Back then, and up until the mid 2000s, the Cubs main talent seemed to be putting men on base. The problem was that they could never seem to get them to home plate.

Beyond that, it was the pitching quality and the untimely tendency of Cubs pitchers to slump from a good streak in one inning straight to a terrible inning to follow. I remember pitcher Kevin Tapani, a highly regarded Cub, in his usual patterns. The Tapani Algorithm, as I privately call it, would consist throwing an amazing no-hitter for four or five innings followed by a meltdown that would put a couple of runs on the board for the other team. The algorithm then ends mathematically when Tapani gets pulled off the mound.

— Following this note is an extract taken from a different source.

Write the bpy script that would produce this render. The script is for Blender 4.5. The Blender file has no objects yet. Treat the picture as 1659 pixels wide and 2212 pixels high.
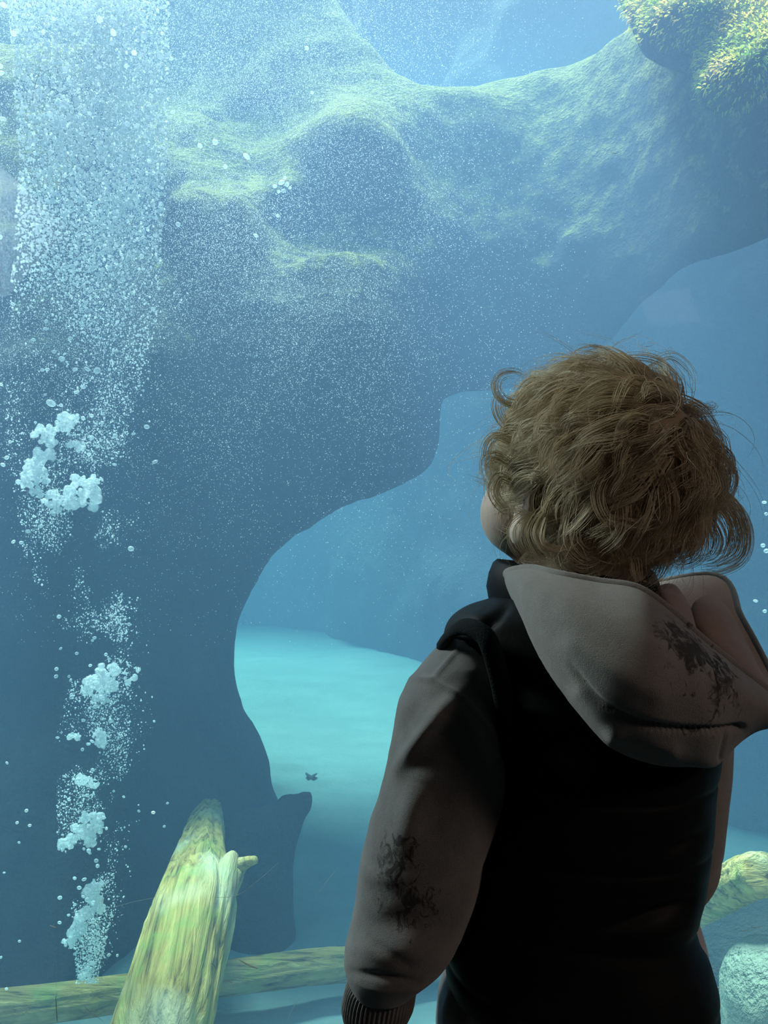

Then there was Antonio Alfonseca, an excellent pitcher early in his career who won a World Series with the Marlins in 1997. He was also, in 2000, named National League Rolaids Relief Man of the Year. Problem was that during his Cubs years, as is typical with Cubs’ pitching, his innings on the mound were dodgy at best and horrendous at worst.

One public holiday weekend in 2003 (on Memorial Day, I think) a home game at Wrigley saw the Cubs up 2 to 1 in the 8th. Alfonseca took the mound in that inning as a relief pitcher. By the bottom of the 8th, it was 12 to 2 for the opposing team as Alfonseca moped off the mound, probably feeling awful about his self-destructive performance, giving up 11 runs. It was days like these that I wished the Wrigley beer man was the one pitching the Rolaids for us fans.

Perhaps now the Cubs’ bad performances aren’t so catastrophic in their onset, and as such, are met with less surprise by the fans and media. Failure comes more gradually with each inning, as an expected coda to a symphony of indifference and expected incompetence.

It’s unclear what the rest of the season will hold for the Cubs for sure. With interleague play ending soon, the Cubs’ Sham at the Cell finished, and the visitations of punishment by the White Sox over and done with, the MLB All-Star Game divides the season with a potential for a fresh start in its second half.

Maybe nothing will happen and Chicago’s North Side will see their club cross the finish line limping, perhaps without a coach. Maybe the Cubs will work their way back to some wins and respectability. Who knows.

But in the words of Harry Caray, “Holy Cow” doesn’t even begin to describe the situation.